Item 3.02 Unregistered Sales of Equity Securities
Item 5.02 Departure of directors or certain Officers; Election of Directors; Appointment of Certain Officers; Compensatory Arrangements of Certain Officers

Upon the recommendation of the Compensation Committee, the Board of Directors of UCN, Inc., approved on March 7, 2007, a plan for compensating the Chief Executive Officer, Chief Financial Officer, and Executive Vice Presidents of UCN (all of which would be expected to be named executive officers within the meaning of Item 402(a)(3) of Regulation S-K) with stock options. The plan was adopted as a matter of Board action and is not memorialized in a separate plan document.

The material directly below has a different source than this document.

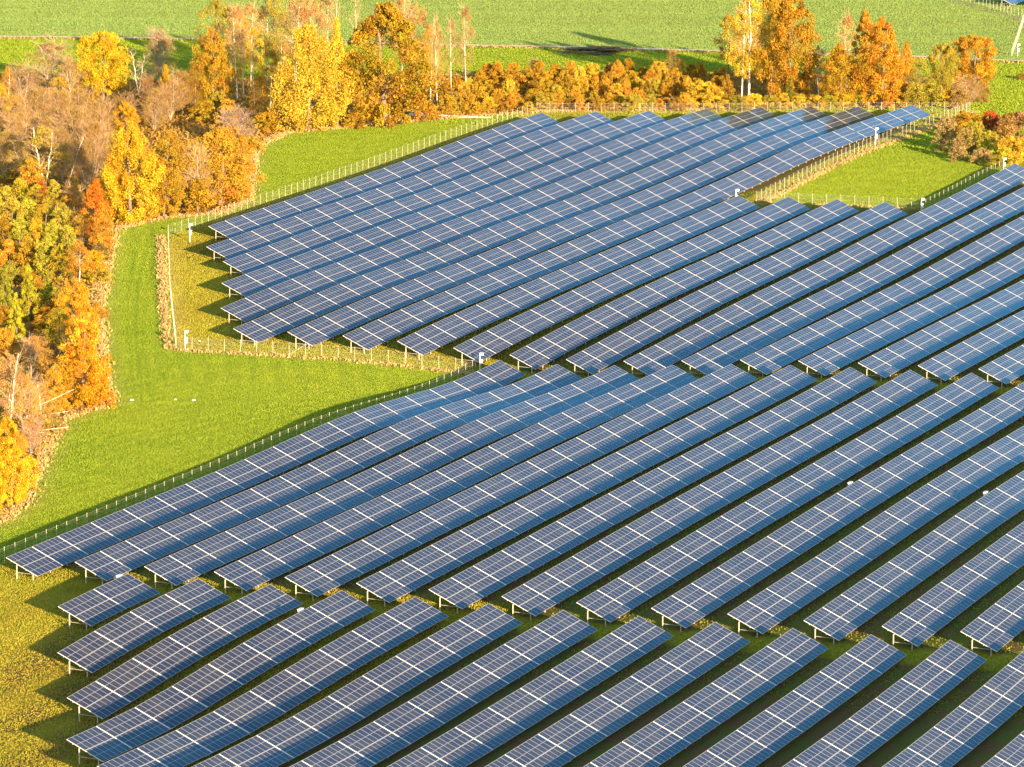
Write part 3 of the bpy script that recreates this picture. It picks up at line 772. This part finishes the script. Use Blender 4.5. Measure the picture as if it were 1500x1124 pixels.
tree(588, 130, -12, 40, 'sparse', 'birch', PINK, "pale birch behind the top of the big golden oak")
tree(611, 128, 2, 62, 'sparse', 'fork', PINK, "pink twigged birch right behind the big golden oak")
tree(630, 150, 38, 40, 'thin', 'birch', ORA, "thin orange birch between the golden oak and the three bare birches")
tree(641, 164, 24, 24, 'sparse', 'birch', TAN, "left one of three bare white birches right of the golden oak")
tree(661, 143, 26, 26, 'sparse', 'birch', TAN, "middle one of three bare white birches right of the golden oak")
tree(683, 144, 8, 34, 'sparse', 'birch', TAN, "right one of three bare white birches, with spreading top")
for k, (x, y, hp, w, c) in enumerate([(300,180,34,44,GOLD),(335,186,30,40,ORA),(390,192,30,46,GOLD),(520,189,26,40,GOLD),(625,178,30,36,ORA),(655,172,34,40,ORA),(690,168,30,40,GOLD)]):
    shrub(x, y, hp, w, jit(c), "low orange or golden shrub at the foot of the middle clump", "shrubs under the middle clump")

# fallen and stacked wood
def logs(px, py, items, label, mat=M_BIRCH):
    u, v, d = at(px, py); o = world(u, v); rt = thing("log_pile", label, "log pile", o)
    for (dx, dv, ang, ln, r, z, el) in items:
        m = MB(); a = Vector((dx-math.cos(ang)*ln/2, dv-math.sin(ang)*ln/2, z)); b = Vector((dx+math.cos(ang)*ln/2, dv+math.sin(ang)*ln/2, z+el))
        m.tube([a, a.lerp(b, .5)+Vector((0,0,.05)), b], [r, r*.9, r*.7], 7); link("log", m.mesh("log", [mat], True), rt)
logs(630, 171, [(-1.5,0,.05,8,.16,.2,.1),(.5,-1.2,-.08,9,.18,.2,.15),(-.5,1,.12,7,.15,.35,.2),(1.5,.4,.2,5,.14,.6,.1),(2.5,-2.2,0,7,.14,.15,0),(8,-2.5,-.03,7,.13,.15,0)], "pale felled birch logs lying below the three bare birches")
logs(1004, 155, [(0,0,.05,8,.15,1.3,.3),(3,-.6,.9,5,.14,.3,1.4),(-2,.4,-.2,6,.12,.8,.2),(1,-1,.5,7,.10,.3,.4)], "pale fallen birch branch lying by the hedge's right end")

# hedge of low shrubs between the middle clump and the right clump
for rowk, (y0, hp, w, st) in enumerate([(122, 26, 26, 17), (138, 30, 27, 16), (152, 30, 25, 15), (163, 22, 24, 14)]):
    x = 700 if rowk < 1 else (652 if rowk < 3 else 700)
    while x < 1062 - (rowk == 3)*40:
        yy = y0 + _rnd.uniform(-4, 4) - (x-650)*.004; c, lb = _rnd.choice([(GOLD, "golden"), (ORA, "orange"), (GOLD, "golden"), (ORA, "orange"), (YEL, "bright yellow"), (OLV, "olive"), (DKO, "brownish")])
        shrub(x+_rnd.uniform(-5, 5), yy, hp*_rnd.uniform(.7, 1.35), w*_rnd.uniform(.8, 1.25), jit(c), "%s shrub in the dense hedge behind the far panel rows" % lb,
              "%s shrubs of the hedge" % lb, _rnd.choice(['shrub', 'bushy', 'bushy']))
        x += st*_rnd.uniform(.8, 1.25)
tree(905, 122, 87, 22, 'column', 'brown', ORA, "small orange tree rising above the hedge's middle")
tree(893, 122, 92, 16, 'column', 'brown', PINK, "narrow pinkish sapling beside the small orange hedge tree")
tree(964, 128, 90, 30, 'round', 'brown', YEL, "small lemon yellow tree on top of the hedge")
tree(985, 126, 74, 34, 'thin', 'brown', BRN, "dark brown thin tree behind the hedge's right end")
tree(785, 118, 88, 44, 'thin', 'twiggy', BRN, "low brown leafless bush behind the hedge's left half", tw=(.30,.17,.10))
shrub(875, 76, 7, 110, (.26,.15,.06), "low dark bramble strip beside the farm track", None, 'shrub', "bramble")

# right clump
tree(1158, 150, -10, 84, 'oak', 'brown', (.40,.20,.010), "large golden maple at the back of the right birch clump")
tree(1130, 120, -14, 60, 'oak', 'brown', GOLD, "golden tree top between the birches and the maple of the right clump")
tree(1066, 118, 20, 40, 'loose', 'brown', GOLD, "yellow tree leaning out at the left of the right birch clump")
tree(1086, 146, 12, 54, 'loose', 'birch', YEL, "left yellow birch of the right clump with a white trunk")
tree(1097, 145, -8, 70, 'loose', 'fork', YEL, "tall middle yellow birch of the right clump with twin white trunk")
tree(1127, 141, 14, 60, 'loose', 'birch', YEL, "right yellow birch of the right clump, slightly leaning", lean=.06)
tree(1145, 150, 95, 46, 'thin', 'brown', DKO, "rusty low tree between the birches and the dark gap")
tree(1156, 152, 112, 22, 'larch', 'brown', GRN, "small green tree at the foot of the right birches")
tree(1182, 138, 78, 50, 'thin', 'brown', (.15,.085,.02), "dark brown tree in the shadow right of the maple")
tree(1199, 141, 66, 34, 'sparse', 'fork', TAN, "small bare white birch in the dark gap of the right clump", tw=(.5,.38,.26))
tree(1241, 130, 22, 40, 'sparse', 'birch', PINK, "pink twigged birch top behind the golden cone tree")
tree(1229, 158, 66, 66, 'oak', 'brown', (.44,.24,.012), "golden cone shaped tree left of the tallest orange tree")
tree(1266, 150, 14, 54, 'column', 'brown', ORA, "tall back crown of the orange pair")
tree(1290, 160, 28, 80, 'oak', 'brown', (.50,.225,.012), "tallest orange tree of the right clump")
tree(1327, 150, 60, 30, 'column', 'brown', ORA, "narrow orange side tree at the right of the tallest orange tree")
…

Under the plan, each of the executive officer participants will receive options on March 7 of each calendar year (or the preceding trading day if March 7 is not a trading day) to purchase common stock at an exercise price equal to the fair market value on that date. The options vest in three equal annual installments on the anniversary date of the date of grant, and are exercisable for a term of five years from the date of grant. If employment is terminated for any reason other than death or disability, no additional options vest after the date of termination of employment and all vested options will expire 90 days following the date employment terminates. If employment terminates by reason of death or disability, no options vest after the date employment terminates and all vested options must be exercised within one year following the date employment terminates. Fair market value is the last sale price, if the common stock is listed on an exchange on the date the option is granted, or the closing high bid price, if the common stock is traded in the over-the-counter market on the date of grant. The number of common shares covered by the options issued each year is 75,000 for the Chief Executive Officer and 50,000 for each of the other executive officer participants.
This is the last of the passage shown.